There are 2 main fish hatcheries on the Central B.C. Coast. There is Department of Fisheries & Oceans (DFO) facility at Snootlie Creek near Bella Coola just north of us. The other is a private one that the lodges in Rivers Inlet have been running at the head of the Inlet in various forms for over 30 years. This is a unique concept that has involved a coordinated effort by many lodge owners & staff, the Department of Fisheries & Oceans (DFO), the Pacific Salmon Foundation (PSF), the Wuikinuxv First Nations & private donors. The most remarkable improvement in our local fish rearing effort has been the construction of a brand new hatchery facility at the head of the inlet to rear our fish to help boost stocks. The new Percy Walkus Salmon Enhancement Facility (PWH) opened this past August. In the past, the process of incubating the fertilized salmon eggs had to take place at the Snootlie Creek facility & involved flying eggs/fry etc. back & forth from the hatchery to Rivers Inlet. Now we have our own fully operational facility right in Rivers Inlet. After successful water testing this Fall the PWH received over 180,000 fertilized eggs harvested from the giant Chinook/King of the Wannock River for incubation. The Wannock is one of our 3 main rivers systems (the other 2 are the Kilbella & Chuckwalla Rivers) that is home to the world famous trophy Rivers inlet Chinook salmon. In the tanks now at the new Hatchery are the 100,000 smolts that were reared at Snootli Hatchery that were transferred “home” to join the150,000 plus at PWH in late March. Coded wire tagging will be done on 50,000 of them starting in the next few weeks. We can’t tag them all & there is a cost to doing this & some mortality in the process so you kind of have to “shoot for the middle” in terms of tagging & fin clipping. In summary, things have never been better for the hatchery programs thanks to the generosity of all involved. We are excited about helping to secure the return of these unique giant trophy salmon to the waters of Rivers Inlet for future generations!

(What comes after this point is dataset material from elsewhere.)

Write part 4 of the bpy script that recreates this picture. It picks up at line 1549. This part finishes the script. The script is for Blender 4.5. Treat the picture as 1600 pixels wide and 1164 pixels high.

Hatchery programs are absolutely essential for the continued survival of all species of salmon. Today 1 in 4 Chinook salmon caught in the commercial or sport-fishery is a hatchery fish. So without these vital hatchery programs like ours, the species would not survive. These Wannock Chinook that we are enhancing are very unique fish. There are only 2 River Systems in the world that consistently produce salmon over 40 lbs. & 1 of them is the Wannock River. The hatchery program has already expanded to start enhancing Chinook in other river systems with hatchery fish including a re-start to enhancing Johnston Creek, home to our world famous trophy Northern Coho. The plan is also to start enhancing chum salmon as well. What actually happens in the brood stock program is quite interesting. In the fall a team sets out to capture some of the returning salmon for “brood stock”. This is done with a net in the river with the grizzly bears often snorkeling through the river at the same time trying to get their salmon lunch. The captured fish are then milked of their eggs & row right on the banks of the river. The fertilized eggs are then incubated in the hatchery(s) & then about a year later they are released as fry. Then 4 + years later after their adventures in the big-wide ocean they return to the river of their birth to spawn & the lifecycle continues.

Guest Testimonial

“I have fished for salmon at the Rivers Inlet Sportsman’s Club each of the past two years. The first year I brought my son & 3 grandsons along & we all had great fun, catching Kings/Chinook & silvers/coho. This past year a cousin fished with me & we also did quite well catching coho, caught our limits & released at least as many more. I should say that I am 83 years old & not quite as spry as in the past. Not being allowed to wade & fly fish any longer I am relegated to fishing from a boat. The Sportsman’s Club options are good for a wide range of fishing experience. While guides are available, I like the challenge of fishing without a guide. So far, I have not encountered wind or weather conditions that would prevent fishing some part of the available waters. And I have not had a day of fishing without some decent action. This year my partner & I took a lunch a couple of days & fished through the noon hour, that was some our best fishing. The scenery is beautiful & wildlife (whales, seals, & otter) interesting. Once one masters the GPS (available on all boats) it is easy to get around even in the dark or fog. I would be remiss in not mentioning that the food is great & the service outstanding. Anything one wants is provided on request. Over time I have fished all over Alaska & the Washington coast for salmon. The fishing quality in many places has diminished or been priced out of range for some people. I find the Sportsman’s Club to still have good fishing at a reasonable expense, at least compared to the other places I have been. I hope to be back again next year.“ Norm W. Pullman WA

Red Thai Salmon Curry


  • 1 tsp vegetable or sunflower oil

  • 1 tbsp Thai red curry paste

  • 1 onion sliced

  • 250ml reduced-fat coconut milk

  • 500g skinless salmon fillet, cut into chunks

  • 200g pack trimmed green bean

  • coriander or basil, to serve


  • Heat the oil in a large pan, then add the curry paste. Stir in the onion, then cook gently for about 5 mins until softened. Pour in the coconut milk and bring to the boil. Reduce to a simmer, then add the salmon chunks and beans.

  • Leave to gently simmer for 5 mins until the fish flakes easily and the beans are tender. Scatter with the coriander or basil, and serve with plain rice.